Plus there is a challenge of meeting the new CAFE norms, which mandates a double digit improvement in fuel economy, which would be impossible to meet without the diesel vehicles. The industry is itching to begin work, but can't for lack of long term clarity.

"If people investing totally in accordance to the government's rules and regulations are not allowed to sell, what can you do? If a company like Toyota or Mercedes Benz says we have lost confidence, and then it also makes other MNCs question their future investment," says R C Bhargava, chairman of Maruti Suzuki.

The bans on diesel vehicle is not the only challenge. The industry is also racing to meet newer, stricter emission norms. This January the government decided to advance the BS VI emission norms to 2020. It took Europe and other developed markets 10 years to upgrade to Euro VI or BS VI emission norms; India has to do it in four years.
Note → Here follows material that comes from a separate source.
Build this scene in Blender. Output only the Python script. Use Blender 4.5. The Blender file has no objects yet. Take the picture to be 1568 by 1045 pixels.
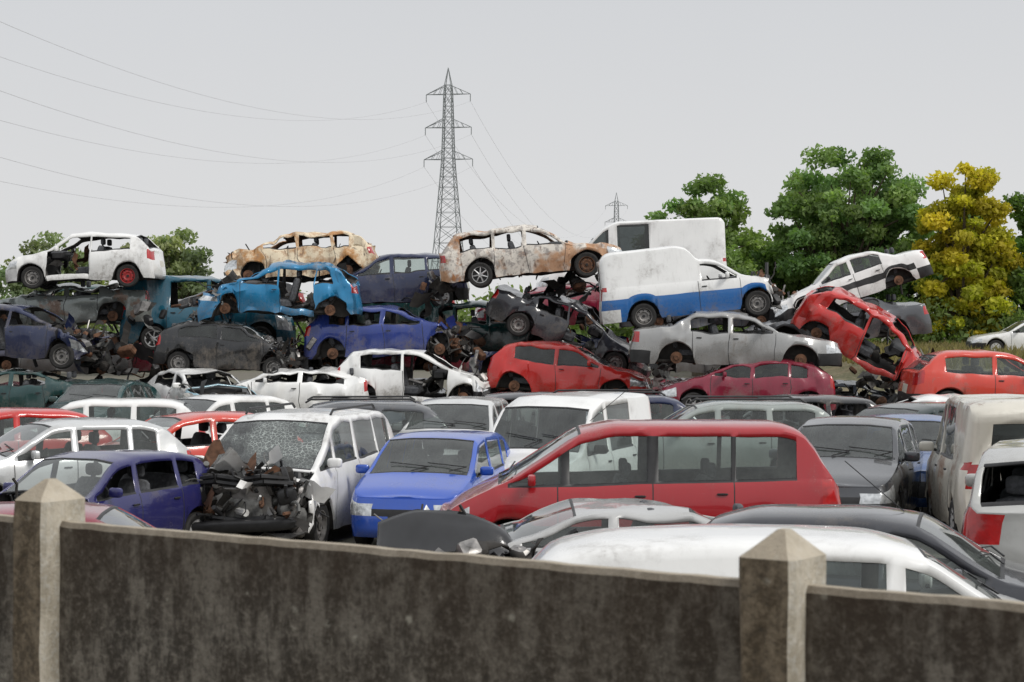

Safety is another key aspect, which may turn out to be a massive challenge. According to the diesel engine maker Bosch, a lead time of four years is required to transition from BS IV to BS V and another four years to BS VI. If these are not followed in required phases, it could lead to severe safety and quality problems.

Cost is also worrying the industry. Since timelines are so short industry players fear the automakers may not be able to do optimum engineering of products, which affects costs.

Still, the industry is hopeful. "I am sure all of us will be able to meet the timelines of 2020, but we will have to rely largely on imports, which will have an impact on the cost," says Pawan Goenka, ED of Mahindra & Mahindra. He is hopeful of diesel's future in India.

While diesel ban seemed like a low hanging fruit, the IIT Kanpur study revealed that automobiles contributed just 20% of Delhi's emission problem and that too was largely by older vehicles. The new passenger vehicle contributed less than 2%, BS VI diesel vehicles plying in Delhi just 0.5% and above 2 litre a miniscule 0.13%.